YOUR INSTRUCTIONS -> Below are the records; copy each line in them that holds the word "Write".

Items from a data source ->
· · · · · · ·
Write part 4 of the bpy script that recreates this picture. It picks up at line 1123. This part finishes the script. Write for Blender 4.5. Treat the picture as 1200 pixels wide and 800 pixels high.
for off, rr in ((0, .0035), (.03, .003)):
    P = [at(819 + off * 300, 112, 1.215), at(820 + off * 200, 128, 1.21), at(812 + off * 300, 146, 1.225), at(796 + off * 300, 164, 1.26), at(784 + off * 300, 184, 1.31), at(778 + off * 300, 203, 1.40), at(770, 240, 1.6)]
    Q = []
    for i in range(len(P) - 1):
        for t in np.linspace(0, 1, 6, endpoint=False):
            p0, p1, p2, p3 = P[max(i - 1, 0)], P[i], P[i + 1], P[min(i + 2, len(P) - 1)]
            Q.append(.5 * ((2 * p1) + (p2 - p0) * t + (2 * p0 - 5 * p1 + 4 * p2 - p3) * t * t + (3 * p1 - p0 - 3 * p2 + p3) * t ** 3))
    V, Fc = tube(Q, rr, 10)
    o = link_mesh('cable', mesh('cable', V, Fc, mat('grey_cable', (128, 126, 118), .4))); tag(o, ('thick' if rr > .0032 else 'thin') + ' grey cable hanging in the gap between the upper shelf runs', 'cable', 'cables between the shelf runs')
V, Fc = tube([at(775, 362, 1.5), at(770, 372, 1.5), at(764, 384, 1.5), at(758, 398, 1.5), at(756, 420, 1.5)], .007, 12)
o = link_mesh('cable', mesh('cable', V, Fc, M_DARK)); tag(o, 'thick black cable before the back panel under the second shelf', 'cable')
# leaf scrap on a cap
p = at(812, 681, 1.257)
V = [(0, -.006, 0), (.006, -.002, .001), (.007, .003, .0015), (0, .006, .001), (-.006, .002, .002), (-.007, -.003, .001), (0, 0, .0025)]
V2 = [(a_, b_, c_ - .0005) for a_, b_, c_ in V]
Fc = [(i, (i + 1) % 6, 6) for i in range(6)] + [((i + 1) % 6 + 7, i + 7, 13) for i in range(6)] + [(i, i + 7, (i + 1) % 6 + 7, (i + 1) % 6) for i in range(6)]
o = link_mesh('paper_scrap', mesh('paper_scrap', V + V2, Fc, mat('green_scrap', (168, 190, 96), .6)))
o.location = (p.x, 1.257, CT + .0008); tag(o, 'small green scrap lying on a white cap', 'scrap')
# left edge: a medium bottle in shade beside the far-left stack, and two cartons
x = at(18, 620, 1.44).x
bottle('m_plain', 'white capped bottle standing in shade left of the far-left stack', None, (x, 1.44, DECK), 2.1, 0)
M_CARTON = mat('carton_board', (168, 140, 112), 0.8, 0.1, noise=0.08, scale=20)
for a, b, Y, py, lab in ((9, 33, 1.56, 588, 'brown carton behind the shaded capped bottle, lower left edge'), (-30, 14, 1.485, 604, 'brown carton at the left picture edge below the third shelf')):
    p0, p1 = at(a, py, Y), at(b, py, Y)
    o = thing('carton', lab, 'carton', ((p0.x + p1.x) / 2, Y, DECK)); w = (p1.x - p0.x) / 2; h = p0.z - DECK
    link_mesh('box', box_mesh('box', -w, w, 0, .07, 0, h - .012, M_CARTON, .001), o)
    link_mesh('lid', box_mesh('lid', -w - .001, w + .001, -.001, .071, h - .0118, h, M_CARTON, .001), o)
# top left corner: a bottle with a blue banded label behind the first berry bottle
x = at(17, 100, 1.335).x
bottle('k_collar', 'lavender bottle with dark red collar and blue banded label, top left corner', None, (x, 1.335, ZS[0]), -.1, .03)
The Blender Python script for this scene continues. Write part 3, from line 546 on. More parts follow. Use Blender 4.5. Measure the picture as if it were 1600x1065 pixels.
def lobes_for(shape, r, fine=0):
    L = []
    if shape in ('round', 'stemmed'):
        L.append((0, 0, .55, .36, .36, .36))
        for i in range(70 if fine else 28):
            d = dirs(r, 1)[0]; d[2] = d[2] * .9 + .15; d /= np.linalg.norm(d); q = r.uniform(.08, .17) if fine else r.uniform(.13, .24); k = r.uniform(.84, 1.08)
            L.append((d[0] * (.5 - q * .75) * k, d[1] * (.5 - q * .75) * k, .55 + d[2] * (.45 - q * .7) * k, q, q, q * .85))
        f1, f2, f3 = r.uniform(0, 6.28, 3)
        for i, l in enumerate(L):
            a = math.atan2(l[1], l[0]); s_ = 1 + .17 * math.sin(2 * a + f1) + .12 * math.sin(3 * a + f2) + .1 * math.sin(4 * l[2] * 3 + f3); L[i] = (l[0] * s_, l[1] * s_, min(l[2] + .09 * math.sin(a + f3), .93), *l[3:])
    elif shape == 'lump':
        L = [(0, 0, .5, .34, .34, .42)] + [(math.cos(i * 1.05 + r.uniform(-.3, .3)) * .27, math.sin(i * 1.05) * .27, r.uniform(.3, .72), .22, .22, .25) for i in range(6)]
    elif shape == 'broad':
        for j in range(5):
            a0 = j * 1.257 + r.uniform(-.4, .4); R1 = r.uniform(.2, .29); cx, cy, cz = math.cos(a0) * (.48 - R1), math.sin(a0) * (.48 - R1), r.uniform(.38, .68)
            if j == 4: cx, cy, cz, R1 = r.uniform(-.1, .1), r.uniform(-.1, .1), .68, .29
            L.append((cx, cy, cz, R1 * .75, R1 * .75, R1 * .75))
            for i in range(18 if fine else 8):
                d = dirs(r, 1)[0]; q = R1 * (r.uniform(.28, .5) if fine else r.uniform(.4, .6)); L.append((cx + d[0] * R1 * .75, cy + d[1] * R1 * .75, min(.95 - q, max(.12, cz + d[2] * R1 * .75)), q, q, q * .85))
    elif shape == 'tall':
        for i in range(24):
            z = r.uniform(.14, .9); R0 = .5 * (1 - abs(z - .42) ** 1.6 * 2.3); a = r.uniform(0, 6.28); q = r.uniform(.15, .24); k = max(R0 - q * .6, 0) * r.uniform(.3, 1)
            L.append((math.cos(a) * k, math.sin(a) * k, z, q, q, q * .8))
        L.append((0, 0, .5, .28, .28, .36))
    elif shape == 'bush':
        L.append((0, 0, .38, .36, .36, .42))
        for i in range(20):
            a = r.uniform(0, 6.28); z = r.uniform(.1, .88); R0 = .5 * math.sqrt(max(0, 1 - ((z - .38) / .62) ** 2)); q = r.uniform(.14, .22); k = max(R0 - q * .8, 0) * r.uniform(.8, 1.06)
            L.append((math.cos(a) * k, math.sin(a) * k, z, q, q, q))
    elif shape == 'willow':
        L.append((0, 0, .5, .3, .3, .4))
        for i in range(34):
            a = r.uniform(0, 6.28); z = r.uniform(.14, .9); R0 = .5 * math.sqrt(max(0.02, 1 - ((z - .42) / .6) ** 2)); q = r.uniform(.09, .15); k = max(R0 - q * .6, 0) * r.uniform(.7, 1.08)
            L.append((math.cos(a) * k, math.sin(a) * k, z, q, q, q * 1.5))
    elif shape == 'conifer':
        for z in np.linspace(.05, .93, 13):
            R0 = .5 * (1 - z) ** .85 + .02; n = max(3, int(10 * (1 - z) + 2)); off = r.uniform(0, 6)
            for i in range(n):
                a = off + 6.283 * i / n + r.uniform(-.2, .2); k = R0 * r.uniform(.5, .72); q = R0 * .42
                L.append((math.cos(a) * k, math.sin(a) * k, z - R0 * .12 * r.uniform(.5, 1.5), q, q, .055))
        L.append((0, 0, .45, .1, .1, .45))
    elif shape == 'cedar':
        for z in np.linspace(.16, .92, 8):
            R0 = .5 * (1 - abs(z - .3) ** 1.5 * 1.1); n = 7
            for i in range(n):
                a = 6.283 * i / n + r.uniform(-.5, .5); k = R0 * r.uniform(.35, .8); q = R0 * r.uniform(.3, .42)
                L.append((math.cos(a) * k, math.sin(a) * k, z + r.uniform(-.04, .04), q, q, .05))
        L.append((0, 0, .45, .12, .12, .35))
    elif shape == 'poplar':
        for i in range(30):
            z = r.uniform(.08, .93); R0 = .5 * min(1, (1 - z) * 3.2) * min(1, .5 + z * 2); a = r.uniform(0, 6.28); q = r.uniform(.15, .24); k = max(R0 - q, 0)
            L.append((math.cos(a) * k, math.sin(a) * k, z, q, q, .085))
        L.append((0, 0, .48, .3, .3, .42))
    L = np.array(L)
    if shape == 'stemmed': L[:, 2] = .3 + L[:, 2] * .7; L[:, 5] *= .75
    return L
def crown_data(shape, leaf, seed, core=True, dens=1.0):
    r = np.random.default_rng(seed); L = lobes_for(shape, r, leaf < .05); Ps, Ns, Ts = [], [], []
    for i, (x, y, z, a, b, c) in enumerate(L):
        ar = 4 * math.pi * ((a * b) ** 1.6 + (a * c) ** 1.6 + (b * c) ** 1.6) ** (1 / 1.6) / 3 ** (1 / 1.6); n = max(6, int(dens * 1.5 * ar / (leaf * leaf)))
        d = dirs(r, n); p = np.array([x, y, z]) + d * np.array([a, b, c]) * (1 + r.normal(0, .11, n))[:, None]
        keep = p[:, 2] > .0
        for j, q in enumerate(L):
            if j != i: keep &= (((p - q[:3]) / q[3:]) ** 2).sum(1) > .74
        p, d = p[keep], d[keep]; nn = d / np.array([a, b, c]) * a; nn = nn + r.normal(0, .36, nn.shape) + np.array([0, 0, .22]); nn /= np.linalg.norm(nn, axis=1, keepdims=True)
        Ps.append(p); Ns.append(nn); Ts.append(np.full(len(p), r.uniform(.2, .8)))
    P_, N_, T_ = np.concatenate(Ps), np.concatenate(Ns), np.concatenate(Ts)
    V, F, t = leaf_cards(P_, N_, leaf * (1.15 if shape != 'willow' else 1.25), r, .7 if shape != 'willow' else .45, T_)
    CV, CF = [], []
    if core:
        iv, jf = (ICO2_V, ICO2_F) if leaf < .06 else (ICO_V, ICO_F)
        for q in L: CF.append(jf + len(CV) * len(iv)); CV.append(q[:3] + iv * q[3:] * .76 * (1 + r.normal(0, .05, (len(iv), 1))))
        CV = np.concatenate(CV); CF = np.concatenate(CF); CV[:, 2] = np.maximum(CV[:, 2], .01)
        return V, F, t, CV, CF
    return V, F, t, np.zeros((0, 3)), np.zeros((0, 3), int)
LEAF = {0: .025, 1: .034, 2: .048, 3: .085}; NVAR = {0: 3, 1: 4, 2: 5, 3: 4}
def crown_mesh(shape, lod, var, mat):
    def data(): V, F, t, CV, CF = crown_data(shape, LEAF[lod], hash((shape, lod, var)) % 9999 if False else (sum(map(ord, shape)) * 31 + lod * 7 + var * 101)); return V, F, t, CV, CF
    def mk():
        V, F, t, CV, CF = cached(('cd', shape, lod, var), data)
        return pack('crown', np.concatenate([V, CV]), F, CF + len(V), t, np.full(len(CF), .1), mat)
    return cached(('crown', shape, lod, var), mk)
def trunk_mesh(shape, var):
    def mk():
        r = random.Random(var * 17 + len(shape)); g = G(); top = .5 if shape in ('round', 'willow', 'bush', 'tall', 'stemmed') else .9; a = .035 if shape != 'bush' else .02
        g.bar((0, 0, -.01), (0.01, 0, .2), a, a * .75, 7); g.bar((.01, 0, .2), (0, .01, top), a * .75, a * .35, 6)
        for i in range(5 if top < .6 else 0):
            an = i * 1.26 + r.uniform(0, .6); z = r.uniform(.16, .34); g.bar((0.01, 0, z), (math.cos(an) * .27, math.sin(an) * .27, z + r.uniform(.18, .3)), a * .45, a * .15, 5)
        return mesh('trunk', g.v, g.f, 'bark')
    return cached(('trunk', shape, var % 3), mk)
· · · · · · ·
IN RESPONSE ->
Write part 4 of the bpy script that recreates this picture. It picks up at line 1123. This part finishes the script. Write for Blender 4.5. Treat the picture as 1200 pixels wide and 800 pixels high.
The Blender Python script for this scene continues. Write part 3, from line 546 on. More parts follow. Use Blender 4.5. Measure the picture as if it were 1600x1065 pixels.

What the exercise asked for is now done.